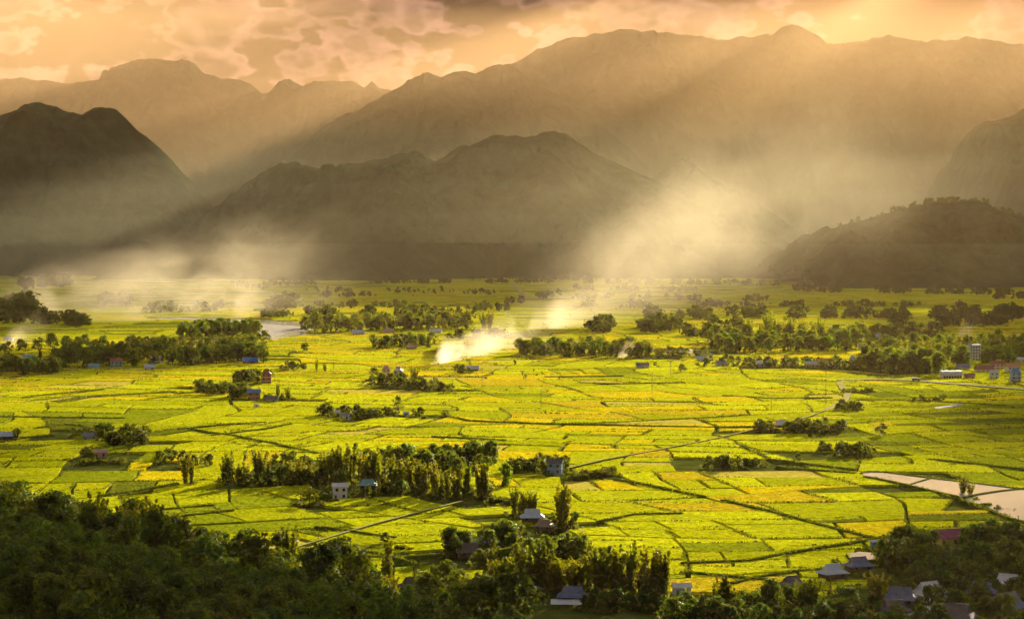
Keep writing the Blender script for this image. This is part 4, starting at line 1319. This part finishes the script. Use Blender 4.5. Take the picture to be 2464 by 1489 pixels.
for row in range(0, len(front), nrow):
    R_ = sorted(front[row:row + nrow], key=lambda c: c[4])
    for i, c in enumerate(R_):
        bam = c[7] < 50 and rp.random() < 0.12
        lab = f'dark slope {"bamboo" if bam else "tree"}, {ordw(i + 1)} from the left in the {ordw(row // nrow + 1)} row down the wooded slope'
        plant('bamboo' if bam else 'tree', c[0], c[1], c[2] - 0.2, c[3] * (1.35 if bam else 1), lab, 'trees of the wooded slope', 'slope_bamboo' if bam else 'slope_tree')
merged('slope_forest', [(rp.choice(mid_arch), c[0], c[1], c[2], c[3] / 10 * rp.uniform(1, 1.25), c[3] / 10, rp.random() * 6.28) for c in rest], M['leaf'], keep=0.55, label='dense dark wood covering the near slope', category='wood')

# scrub on the slope floor
items = []
for c in cand:
    for k in range(3):
        x, y = c[0] + rp.uniform(-5, 5), c[1] + rp.uniform(-5, 5)
        items.append((rp.choice(low_shrub), x, y, hill_h(x, y), rp.uniform(0.9, 1.7), rp.uniform(0.7, 1.5), rp.random() * 6.28))
merged('slope_undergrowth', items, M['bush'], keep=0.3, label='dark scrub between the trees of the near slope', category='scrub')

# tufts along the plot edges
C, N_, L_ = [], [], []
rg = np.random.default_rng(77)
for g in PG:
    wx, wy = g['c']
    if wy > 3200:
        continue
    ring = g['top']
    if rp.random() < 0.12:
        continue
    k0 = rp.randrange(len(ring)); ln = rp.randrange(len(ring) // 3, max(2, int(len(ring) * 0.7)))
    for k in range(k0, k0 + ln):
        p, q = np.array(ring[k % len(ring)]), np.array(ring[(k + 1) % len(ring)])
        n = int(np.linalg.norm(q - p) / 0.8)
        if n:
            t = rg.random((n, 1))
            c = p + (q - p) * t + rg.normal(size=(n, 3)) * np.array([0.4, 0.4, 0.05])
            c[:, 2] += 0.18
            C.append(c); N_.append(rg.normal(size=(n, 3)) * np.array([1, 1, 0.4])); L_.append(rg.uniform(0.5, 1.3, n) * (1 + wy / 4000))
for pts, w in BANKS + [(POND[:7], 2), ([(2464, 1253), (2385, 1227), (2330, 1206), (2240, 1178), (2110, 1149)], 2)]:
    for (a, b) in zip(pts[:-1], pts[1:]):
        p, q = np.array(G(*a, 1.9)), np.array(G(*b, 1.9))
        n = int(np.linalg.norm(q - p) * 1.6 * max(1, w / 3))
        c = p + (q - p) * rg.random((n, 1)) + rg.normal(size=(n, 3)) * np.array([w * 0.4, w * 0.5, 0.25])
        C.append(c); N_.append(rg.normal(size=(n, 3)) * np.array([1, 1, 0.4])); L_.append(rg.uniform(0.6, 1.6, n))
C, N_, L_ = np.concatenate(C), np.concatenate(N_), np.concatenate(L_)
obj('bund_grass', quads_mesh('bund_grass', leaf_quads(C, N_, L_ * 1.0, L_ * 0.72, rg), M['bush']), kind='stuff', label='tufts of grass along the rice plot edges', category='grass')

# the standing crop: blades on the nearer plots
BLADE = []
for (c, n) in RICE:
    BLADE.append(material(n + '_blades', (c[0] * 0.75, c[1] * 0.80, c[2]), var=0.3, scale=0.15, rough=1.0, coords='World', translucent=(1.25, 1.15, 0.8), tw=0.45))
Q, QI = [], []
rb = np.random.default_rng(91)
for g in PG:
    wx, wy = g['c']
    if wy > 2700 or g['m'] == 7:
        continue
    ring = np.array(g['top'])
    c = ring.mean(0)
    tri = [(c, ring[i], ring[(i + 1) % len(ring)]) for i in range(len(ring))]
    ars = np.array([0.5 * abs((b[0] - a[0]) * (d[1] - a[1]) - (d[0] - a[0]) * (b[1] - a[1])) for a, b, d in tri])
    dens = 0.34 * min(1.0, (1150.0 / wy) ** 2.2)
    n = rb.poisson(ars.sum() * dens)
    if n < 1:
        continue
    ti = rb.choice(len(tri), n, p=ars / ars.sum())
    s1, s2 = np.sqrt(rb.random(n)), rb.random(n)
    A = np.array([t[0] for t in tri])[ti]; B_ = np.array([t[1] for t in tri])[ti]; D = np.array([t[2] for t in tri])[ti]
    p = A * (1 - s1)[:, None] + B_ * (s1 * (1 - s2))[:, None] + D * (s1 * s2)[:, None]
    p = c + (p - c) * 0.93
    an = rb.random(n) * np.pi
    k = rb.uniform(0.6, 1.3, n) * (0.45 + wy / 2600)
    t = np.stack([np.cos(an), np.sin(an), np.zeros(n)], 1) * (k * 0.75)[:, None]
    up = np.stack([rb.normal(size=n) * 0.12, rb.normal(size=n) * 0.12, k * 0.26], 1)
    Q.append(np.stack([p - t - up * 0.2, p + t - up * 0.2, p + t * 0.7 + up, p - t * 0.7 + up], 1))
    QI.append(np.full(n, g['m']))
Q, QI = np.concatenate(Q), np.concatenate(QI)
obj('rice_blades', quads_mesh('rice_blades', Q, None, idx=QI, mats=BLADE), ground, kind='stuff')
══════
Exercise objective: With the pictures left out, transcribe the material exactly.

Answer below:
Keep writing the Blender script for this image. This is part 4, starting at line 1319. This part finishes the script. Use Blender 4.5. Take the picture to be 2464 by 1489 pixels.
for row in range(0, len(front), nrow):
    R_ = sorted(front[row:row + nrow], key=lambda c: c[4])
    for i, c in enumerate(R_):
        bam = c[7] < 50 and rp.random() < 0.12
        lab = f'dark slope {"bamboo" if bam else "tree"}, {ordw(i + 1)} from the left in the {ordw(row // nrow + 1)} row down the wooded slope'
        plant('bamboo' if bam else 'tree', c[0], c[1], c[2] - 0.2, c[3] * (1.35 if bam else 1), lab, 'trees of the wooded slope', 'slope_bamboo' if bam else 'slope_tree')
merged('slope_forest', [(rp.choice(mid_arch), c[0], c[1], c[2], c[3] / 10 * rp.uniform(1, 1.25), c[3] / 10, rp.random() * 6.28) for c in rest], M['leaf'], keep=0.55, label='dense dark wood covering the near slope', category='wood')

# scrub on the slope floor
items = []
for c in cand:
    for k in range(3):
        x, y = c[0] + rp.uniform(-5, 5), c[1] + rp.uniform(-5, 5)
        items.append((rp.choice(low_shrub), x, y, hill_h(x, y), rp.uniform(0.9, 1.7), rp.uniform(0.7, 1.5), rp.random() * 6.28))
merged('slope_undergrowth', items, M['bush'], keep=0.3, label='dark scrub between the trees of the near slope', category='scrub')

# tufts along the plot edges
C, N_, L_ = [], [], []
rg = np.random.default_rng(77)
for g in PG:
    wx, wy = g['c']
    if wy > 3200:
        continue
    ring = g['top']
    if rp.random() < 0.12:
        continue
    k0 = rp.randrange(len(ring)); ln = rp.randrange(len(ring) // 3, max(2, int(len(ring) * 0.7)))
    for k in range(k0, k0 + ln):
        p, q = np.array(ring[k % len(ring)]), np.array(ring[(k + 1) % len(ring)])
        n = int(np.linalg.norm(q - p) / 0.8)
        if n:
            t = rg.random((n, 1))
            c = p + (q - p) * t + rg.normal(size=(n, 3)) * np.array([0.4, 0.4, 0.05])
            c[:, 2] += 0.18
            C.append(c); N_.append(rg.normal(size=(n, 3)) * np.array([1, 1, 0.4])); L_.append(rg.uniform(0.5, 1.3, n) * (1 + wy / 4000))
for pts, w in BANKS + [(POND[:7], 2), ([(2464, 1253), (2385, 1227), (2330, 1206), (2240, 1178), (2110, 1149)], 2)]:
    for (a, b) in zip(pts[:-1], pts[1:]):
        p, q = np.array(G(*a, 1.9)), np.array(G(*b, 1.9))
        n = int(np.linalg.norm(q - p) * 1.6 * max(1, w / 3))
        c = p + (q - p) * rg.random((n, 1)) + rg.normal(size=(n, 3)) * np.array([w * 0.4, w * 0.5, 0.25])
        C.append(c); N_.append(rg.normal(size=(n, 3)) * np.array([1, 1, 0.4])); L_.append(rg.uniform(0.6, 1.6, n))
C, N_, L_ = np.concatenate(C), np.concatenate(N_), np.concatenate(L_)
obj('bund_grass', quads_mesh('bund_grass', leaf_quads(C, N_, L_ * 1.0, L_ * 0.72, rg), M['bush']), kind='stuff', label='tufts of grass along the rice plot edges', category='grass')

# the standing crop: blades on the nearer plots
BLADE = []
for (c, n) in RICE:
    BLADE.append(material(n + '_blades', (c[0] * 0.75, c[1] * 0.80, c[2]), var=0.3, scale=0.15, rough=1.0, coords='World', translucent=(1.25, 1.15, 0.8), tw=0.45))
Q, QI = [], []
rb = np.random.default_rng(91)
for g in PG:
    wx, wy = g['c']
    if wy > 2700 or g['m'] == 7:
        continue
    ring = np.array(g['top'])
    c = ring.mean(0)
    tri = [(c, ring[i], ring[(i + 1) % len(ring)]) for i in range(len(ring))]
    ars = np.array([0.5 * abs((b[0] - a[0]) * (d[1] - a[1]) - (d[0] - a[0]) * (b[1] - a[1])) for a, b, d in tri])
    dens = 0.34 * min(1.0, (1150.0 / wy) ** 2.2)
    n = rb.poisson(ars.sum() * dens)
    if n < 1:
        continue
    ti = rb.choice(len(tri), n, p=ars / ars.sum())
    s1, s2 = np.sqrt(rb.random(n)), rb.random(n)
    A = np.array([t[0] for t in tri])[ti]; B_ = np.array([t[1] for t in tri])[ti]; D = np.array([t[2] for t in tri])[ti]
    p = A * (1 - s1)[:, None] + B_ * (s1 * (1 - s2))[:, None] + D * (s1 * s2)[:, None]
    p = c + (p - c) * 0.93
    an = rb.random(n) * np.pi
    k = rb.uniform(0.6, 1.3, n) * (0.45 + wy / 2600)
    t = np.stack([np.cos(an), np.sin(an), np.zeros(n)], 1) * (k * 0.75)[:, None]
    up = np.stack([rb.normal(size=n) * 0.12, rb.normal(size=n) * 0.12, k * 0.26], 1)
    Q.append(np.stack([p - t - up * 0.2, p + t - up * 0.2, p + t * 0.7 + up, p - t * 0.7 + up], 1))
    QI.append(np.full(n, g['m']))
Q, QI = np.concatenate(Q), np.concatenate(QI)
obj('rice_blades', quads_mesh('rice_blades', Q, None, idx=QI, mats=BLADE), ground, kind='stuff')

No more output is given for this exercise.